Gemäß §194 Gewerbeordnung 1973 dürfen die Berechtigung gemäß §189 Abs1 GewO 1973 einer Konzession für das Gastgewerbebetriebes nur entsprechend der genehmigten Betriebsart ausgeübt werden.

 

Der Spruch des angefochtenen Straferkenntnisses lautet folgendermaßen:

 

"Zeit: Am 20. und 21.11.1992

Ort: **** M************ 109

Tatbeschreibung

Sie haben als handelsrechtlicher Geschäftsführer der Firma "L****** L******* GesmbH", somit das nach außen zur Vertretung berufene Organ zu verantworten, daß Speisen und Getränke gegen Bezahlung verabreicht worden sind, obwohl bis zu diesem Datum keine Konzession für das Gastgewerbe mit der Berechtigung des §189 Abs1 Z2 GewO der "L****** L******* GesmbH" erteilt wurde."

 

Die Tatumschreibung im Spruch des angefochtenen Straferkenntnisses entspricht nicht dem Konkretisierungsgebot.

 

Es ist weder die Betriebsart angeführt, noch sind die Ausführungshandlungen derartig detailliert angeführt, daß eine eindeutige Subsumtion unter die Übertretungsnorm des §366 Abs1 Z2 GewO 1973 im Zusammenhang mit der vorgeworfenen unbefugten Ausübung des konzessionierten Gastgewerbes möglich ist (vgl VwGH vom 6.2.1990, Zl 89/04/0184, VwGH vom 13.12.1988, Zl 88/04/0155, VwGH vom 15.9.1987, Zl 87/04/028 ua).

 

Die Berufungsbehörde ist zwar berechtigt, fehlende Tatbestandsmerkmale zu ergänzen, jedoch nur im Rahmen einer tauglichen Verfolgungshandlung (vgl VwGH vom 19.3.1982, Zl 81/02/0283, ua).
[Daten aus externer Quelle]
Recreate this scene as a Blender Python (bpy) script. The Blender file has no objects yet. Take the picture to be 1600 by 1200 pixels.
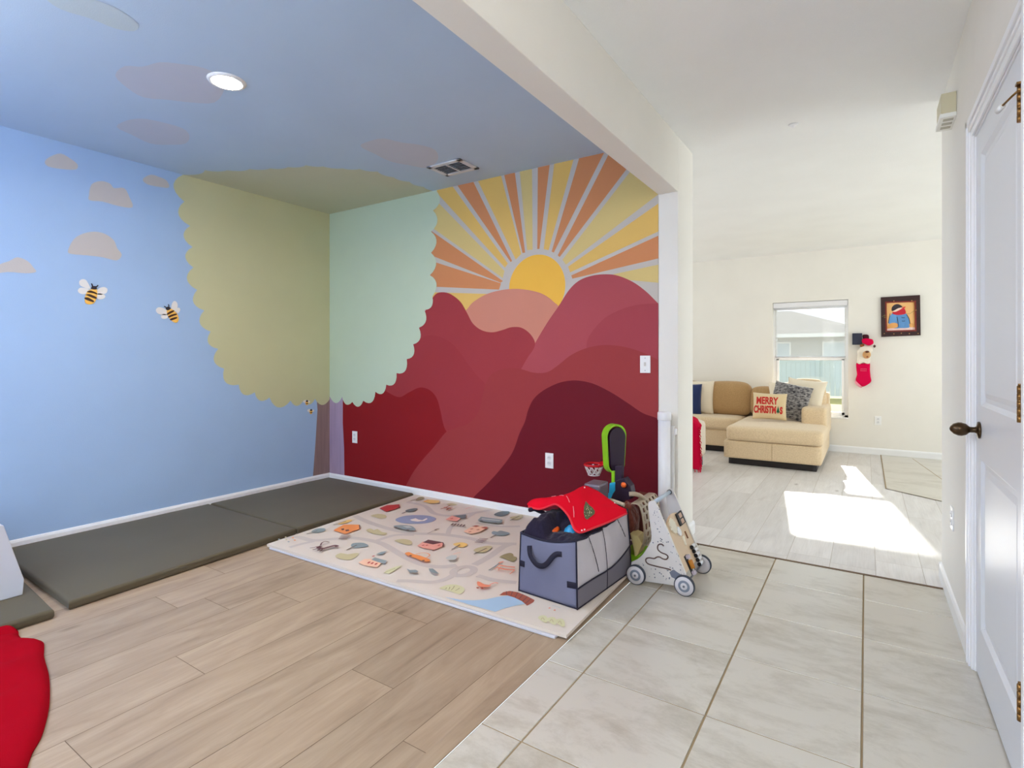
import bpy, bmesh, math, random
import numpy as np
from mathutils import Vector, Matrix, noise
random.seed(7)
SC = bpy.context.scene
COL = SC.collection
# ------------------------------------------------------------------ camera
F_PX, HZ, CX, CAM_H = 845.0, 560.0, 800.0, 1.24
YAW = math.atan((1353 - 800) / F_PX)
cd = bpy.data.cameras.new('camera'); cam = bpy.data.objects.new('camera', cd); COL.objects.link(cam)
cam.location = (0, 0, CAM_H); cam.rotation_euler = (math.pi / 2, 0, YAW)
cd.sensor_width = 36; cd.lens = F_PX * 36 / 1600; cd.shift_y = -40 / 1600; cd.clip_start = 0.02
SC.camera = cam
RV = np.array([math.cos(YAW), math.sin(YAW), 0]); FV = np.array([-math.sin(YAW), math.cos(YAW), 0]); UV = np.array([0, 0, 1])
def ray(px, py): return RV * (px - CX) / F_PX + UV * (HZ - py) / F_PX + FV
def PZ(px, py, z=0.0):
    r = ray(px, py); t = (z - CAM_H) / r[2]; return Vector((r[0] * t, r[1] * t, z))
def PX(px, py, X):
    r = ray(px, py); t = X / r[0]; return Vector((X, r[1] * t, r[2] * t + CAM_H))
def PY(px, py, Y):
    r = ray(px, py); t = Y / r[1]; return Vector((r[0] * t, Y, r[2] * t + CAM_H))
# ------------------------------------------------------------------ world, sun, daylight, added fill lights
W = bpy.data.worlds.new('sky'); SC.world = W; W.use_nodes = True
bg = W.node_tree.nodes['Background']; bg.inputs[0].default_value = (0.80, 0.90, 1.0, 1); bg.inputs[1].default_value = 1.15
def lamp(name, kind, loc, energy, color=(1, 1, 1), rot=(0, 0, 0), size=1, size_y=None, **kw):
    l = bpy.data.lights.new(name, kind); l.energy = energy; l.color = color
    if kind == 'AREA':
        l.size = size
        if size_y: l.shape = 'RECTANGLE'; l.size_y = size_y
    for k, v in kw.items(): setattr(l, k, v)
    o = bpy.data.objects.new(name, l); COL.objects.link(o); o.location = loc; o.rotation_euler = rot
    return o
H = math.pi / 2
sun = lamp('sun', 'SUN', (0, 20, 15), 7.0, (1.0, 0.96, 0.90), angle=math.radians(0.9))
sun.rotation_euler = Vector((0.15, -1.0, -0.464)).to_track_quat('-Z', 'Y').to_euler()
DAY = (0.84, 0.92, 1.0)
lamp('entry_fill_light', 'POINT', (-0.34, -0.75, 2.35), 28, (1.0, 0.95, 0.88), shadow_soft_size=0.16)  # added fill point light behind the camera, without a fixture
lamp('nook_fill_light', 'POINT', (-2.85, -0.25, 2.2), 22, (1.0, 0.93, 0.84), shadow_soft_size=0.16)  # added fill to lift the upper nook walls, no lamp body
lamp('daylight_nook_window', 'AREA', (-3.0, -0.72, 1.45), 180, (0.85, 0.92, 1.0), (H + .42, 0, math.pi), 2.2, 1.4)
lamp('daylight_entry', 'AREA', (-0.35, -1.72, 1.3), 98, (0.80, 0.89, 1.0), (H + .3, 0, math.pi), 0.9, 1.9)
lamp('living_fill_far_left', 'AREA', (-4.2, 8.34, 1.25), 46, DAY, (-H, 0, math.pi), 1.2, 1.6)  # added living room fill at an assumed, unseen window
lamp('living_fill_far_right', 'AREA', (2.7, 8.34, 1.1), 82, DAY, (-H, 0, math.pi), 2.2, 2.0)  # added living room fill at an invented opening out of view
lamp('living_fill_east', 'AREA', (4.72, 5.4, 1.4), 50, DAY, (0, H, 0), 1.6, 2.4)  # added unseen fill, the east wall has no window
lamp('living_fill_west', 'AREA', (-6.5, 6.0, 1.4), 42, DAY, (0, -H, 0), 1.5, 2.4)  # added unseen fill, the west wall has no window
SC.view_settings.view_transform = 'Standard'; SC.view_settings.look = 'None'
SC.view_settings.exposure = 0.62; SC.view_settings.gamma = 1.0; SC.view_settings.use_curve_mapping = False
try:
    SC.cycles.use_denoising = True; SC.cycles.max_bounces = 10; SC.cycles.diffuse_bounces = 6; SC.cycles.transparent_max_bounces = 12
    SC.cycles.sample_clamp_indirect = 6
except Exception: pass
# ------------------------------------------------------------------ materials
def lin(c):
    return tuple(((v / 255) / 12.92 if v / 255 <= 0.04045 else ((v / 255 + 0.055) / 1.055) ** 2.4) for v in c) + (1,)
MATS = {}
def mat(name, rgb, rough=0.6, spec=0.4, bump=0, bscale=60, var=0, vscale=8, metal=0, emit=None, es=0, sheen=0, stretch=None, rgb2=None):
    if name in MATS: return MATS[name]
    m = bpy.data.materials.new(name); m.use_nodes = True; nt = m.node_tree; N = nt.nodes; L = nt.links
    b = N['Principled BSDF']; b.inputs['Base Color'].default_value = lin(rgb); b.inputs['Roughness'].default_value = rough
    b.inputs['Specular IOR Level'].default_value = spec; b.inputs['Metallic'].default_value = metal
    if sheen: b.inputs['Sheen Weight'].default_value = sheen
    if emit: b.inputs['Emission Color'].default_value = lin(emit); b.inputs['Emission Strength'].default_value = es
    tc = N.new('ShaderNodeTexCoord'); src = tc.outputs['Object']
    if stretch:
        mp = N.new('ShaderNodeMapping'); mp.inputs['Scale'].default_value = stretch; L.new(src, mp.inputs['Vector']); src = mp.outputs[0]
    if var or rgb2:
        n = N.new('ShaderNodeTexNoise'); n.inputs['Scale'].default_value = vscale; n.inputs['Detail'].default_value = 5
        L.new(src, n.inputs['Vector'])
        r = N.new('ShaderNodeValToRGB'); L.new(n.outputs['Fac'], r.inputs[0])
        c = lin(rgb); c2 = lin(rgb2) if rgb2 else tuple(max(0, x * (1 - var)) for x in c[:3]) + (1,)
        r.color_ramp.elements[0].position = 0.35; r.color_ramp.elements[1].position = 0.65
        r.color_ramp.elements[0].color = c2; r.color_ramp.elements[1].color = c
        L.new(r.outputs[0], b.inputs['Base Color'])
    if bump:
        n = N.new('ShaderNodeTexNoise'); n.inputs['Scale'].default_value = bscale; n.inputs['Detail'].default_value = 3
        L.new(src, n.inputs['Vector'])
        bu = N.new('ShaderNodeBump'); bu.inputs['Strength'].default_value = bump; bu.inputs['Distance'].default_value = 0.01
        L.new(n.outputs['Fac'], bu.inputs['Height']); L.new(bu.outputs[0], b.inputs['Normal'])
    MATS[name] = m
    return m
def paint(name, rgb, **k): return mat(name, rgb, rough=k.pop('rough', 0.6), spec=0.2, bump=k.pop('bump', 0.08), bscale=180, var=k.pop('var', 0.03), vscale=2.5, **k)
WHITE = paint('wall paint warm white', (236, 233, 226))
CEIL = paint('ceiling paint white', (240, 241, 241), bump=0.25)
TRIM = mat('trim gloss white', (240, 241, 243), 0.3, 0.5)
PLATE = mat('switch plate white', (240, 240, 240), 0.3, 0.5)
BLACK = mat('black matte', (22, 20, 24), 0.6)
NAVY = mat('navy strap', (30, 28, 48), 0.8)
def glass_mat():
    m = bpy.data.materials.new('window glass'); m.use_nodes = True; nt = m.node_tree; nt.nodes.clear()
    o = nt.nodes.new('ShaderNodeOutputMaterial'); mx = nt.nodes.new('ShaderNodeMixShader'); t = nt.nodes.new('ShaderNodeBsdfTransparent'); g = nt.nodes.new('ShaderNodeBsdfGlossy')
    g.inputs['Roughness'].default_value = 0.02; mx.inputs[0].default_value = 0.07; t.inputs[0].default_value = (0.97, 0.99, 0.98, 1)
    nt.links.new(t.outputs[0], mx.inputs[1]); nt.links.new(g.outputs[0], mx.inputs[2]); nt.links.new(mx.outputs[0], o.inputs[0]); return m
GLASS = glass_mat()
def shade_mat():
    m = bpy.data.materials.new('sheer screen shade'); m.use_nodes = True; nt = m.node_tree; nt.nodes.clear()
    o = nt.nodes.new('ShaderNodeOutputMaterial'); mx = nt.nodes.new('ShaderNodeMixShader'); t = nt.nodes.new('ShaderNodeBsdfTransparent')
    a = nt.nodes.new('ShaderNodeAddShader'); d = nt.nodes.new('ShaderNodeBsdfDiffuse'); r = nt.nodes.new('ShaderNodeBsdfTranslucent')
    d.inputs[0].default_value = (.40, .40, .40, 1); r.inputs[0].default_value = (.12, .12, .125, 1); mx.inputs[0].default_value = 0.42
    nt.links.new(d.outputs[0], a.inputs[0]); nt.links.new(r.outputs[0], a.inputs[1])
    nt.links.new(t.outputs[0], mx.inputs[1]); nt.links.new(a.outputs[0], mx.inputs[2]); nt.links.new(mx.outputs[0], o.inputs[0]); return m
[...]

Eine Ergänzung der fehlenden Tatbestandsmerkmale ist jedoch nicht möglich, da der Aktenlage nach innerhalb der Frist des §31 Abs2 VStG keine Verfolgungshandlung gesetzt wurde, die bereits alle zum Vorwurf des inkriminierten Verhaltens notwendigen Sachverhaltselemente enthält, weshalb im Gegenstand Verfolgungsverjährung eingetreten ist.

 

Da bereits der Aktenlage nach erkennbar war, daß das angefochtene Straferkenntnis zu beheben ist, war gemäß §51e Abs1 VStG die Durchführung einer öffentlichen mündlichen Verhandlung nicht erforderlich.

 

Es war daher spruchgemäß zu entscheiden.